___ Information provided

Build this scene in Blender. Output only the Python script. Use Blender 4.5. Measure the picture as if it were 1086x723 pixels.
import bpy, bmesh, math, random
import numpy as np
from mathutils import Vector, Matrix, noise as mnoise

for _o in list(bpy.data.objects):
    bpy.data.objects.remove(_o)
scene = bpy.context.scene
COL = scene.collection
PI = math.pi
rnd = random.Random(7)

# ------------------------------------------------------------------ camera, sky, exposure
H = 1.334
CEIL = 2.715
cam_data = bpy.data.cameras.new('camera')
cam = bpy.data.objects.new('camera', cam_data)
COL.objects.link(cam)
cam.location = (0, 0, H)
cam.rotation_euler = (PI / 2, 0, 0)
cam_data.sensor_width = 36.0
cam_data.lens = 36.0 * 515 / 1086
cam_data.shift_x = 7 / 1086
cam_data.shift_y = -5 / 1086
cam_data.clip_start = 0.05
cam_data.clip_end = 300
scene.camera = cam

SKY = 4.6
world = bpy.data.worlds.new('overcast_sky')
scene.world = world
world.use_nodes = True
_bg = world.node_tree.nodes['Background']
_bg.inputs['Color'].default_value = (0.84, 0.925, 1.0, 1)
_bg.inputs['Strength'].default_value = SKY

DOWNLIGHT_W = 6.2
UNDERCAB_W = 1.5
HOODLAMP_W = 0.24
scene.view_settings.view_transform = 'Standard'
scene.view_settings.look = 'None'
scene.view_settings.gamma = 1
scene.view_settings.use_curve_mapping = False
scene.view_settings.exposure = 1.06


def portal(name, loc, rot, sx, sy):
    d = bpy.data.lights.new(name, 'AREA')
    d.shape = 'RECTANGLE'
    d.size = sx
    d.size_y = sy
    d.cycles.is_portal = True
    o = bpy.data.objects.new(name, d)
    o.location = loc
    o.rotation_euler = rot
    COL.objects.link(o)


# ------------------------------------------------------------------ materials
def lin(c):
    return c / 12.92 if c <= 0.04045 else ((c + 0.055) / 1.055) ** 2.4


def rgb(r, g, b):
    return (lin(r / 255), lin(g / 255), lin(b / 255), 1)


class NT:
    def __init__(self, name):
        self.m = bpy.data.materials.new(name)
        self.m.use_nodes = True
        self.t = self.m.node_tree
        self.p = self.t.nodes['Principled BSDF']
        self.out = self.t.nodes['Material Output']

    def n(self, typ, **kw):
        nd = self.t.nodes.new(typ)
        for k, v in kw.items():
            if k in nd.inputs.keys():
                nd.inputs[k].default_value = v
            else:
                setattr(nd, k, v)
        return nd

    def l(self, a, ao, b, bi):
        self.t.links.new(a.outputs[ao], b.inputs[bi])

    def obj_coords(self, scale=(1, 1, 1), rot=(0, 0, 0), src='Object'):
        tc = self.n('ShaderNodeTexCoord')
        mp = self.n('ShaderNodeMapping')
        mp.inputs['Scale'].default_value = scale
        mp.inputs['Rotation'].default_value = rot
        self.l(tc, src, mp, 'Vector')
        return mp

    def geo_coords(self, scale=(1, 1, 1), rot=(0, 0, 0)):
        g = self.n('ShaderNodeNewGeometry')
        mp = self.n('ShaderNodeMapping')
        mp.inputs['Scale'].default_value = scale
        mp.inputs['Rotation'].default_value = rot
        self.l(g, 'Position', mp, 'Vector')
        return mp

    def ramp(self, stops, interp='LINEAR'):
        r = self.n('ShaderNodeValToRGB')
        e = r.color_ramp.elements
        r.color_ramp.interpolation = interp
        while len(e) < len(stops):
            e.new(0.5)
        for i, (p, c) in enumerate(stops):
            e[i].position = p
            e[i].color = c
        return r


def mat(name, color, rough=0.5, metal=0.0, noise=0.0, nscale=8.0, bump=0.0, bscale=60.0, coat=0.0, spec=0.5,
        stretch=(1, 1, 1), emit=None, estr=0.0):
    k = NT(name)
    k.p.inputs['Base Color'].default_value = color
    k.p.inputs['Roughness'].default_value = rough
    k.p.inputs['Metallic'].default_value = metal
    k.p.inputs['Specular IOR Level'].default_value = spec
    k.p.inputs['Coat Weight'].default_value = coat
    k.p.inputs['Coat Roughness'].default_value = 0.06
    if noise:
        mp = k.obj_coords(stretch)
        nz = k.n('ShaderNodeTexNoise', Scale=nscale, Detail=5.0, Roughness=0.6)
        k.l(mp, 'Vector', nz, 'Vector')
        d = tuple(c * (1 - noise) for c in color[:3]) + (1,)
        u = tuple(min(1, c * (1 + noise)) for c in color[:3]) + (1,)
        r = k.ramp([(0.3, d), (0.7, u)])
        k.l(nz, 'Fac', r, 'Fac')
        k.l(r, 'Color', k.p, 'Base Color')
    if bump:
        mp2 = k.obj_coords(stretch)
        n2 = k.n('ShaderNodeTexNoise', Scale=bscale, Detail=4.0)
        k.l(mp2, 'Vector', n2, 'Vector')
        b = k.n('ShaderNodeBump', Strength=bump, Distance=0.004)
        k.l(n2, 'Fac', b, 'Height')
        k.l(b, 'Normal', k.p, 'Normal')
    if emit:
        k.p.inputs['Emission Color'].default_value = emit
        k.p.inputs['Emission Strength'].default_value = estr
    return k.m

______

What the task asks
Everything from the first line of the material through the line containing "rnd = random.Random(7)" is to be printed exactly; lines after that are to be left out.

The answer
Build this scene in Blender. Output only the Python script. Use Blender 4.5. Measure the picture as if it were 1086x723 pixels.
import bpy, bmesh, math, random
import numpy as np
from mathutils import Vector, Matrix, noise as mnoise

for _o in list(bpy.data.objects):
    bpy.data.objects.remove(_o)
scene = bpy.context.scene
COL = scene.collection
PI = math.pi
rnd = random.Random(7)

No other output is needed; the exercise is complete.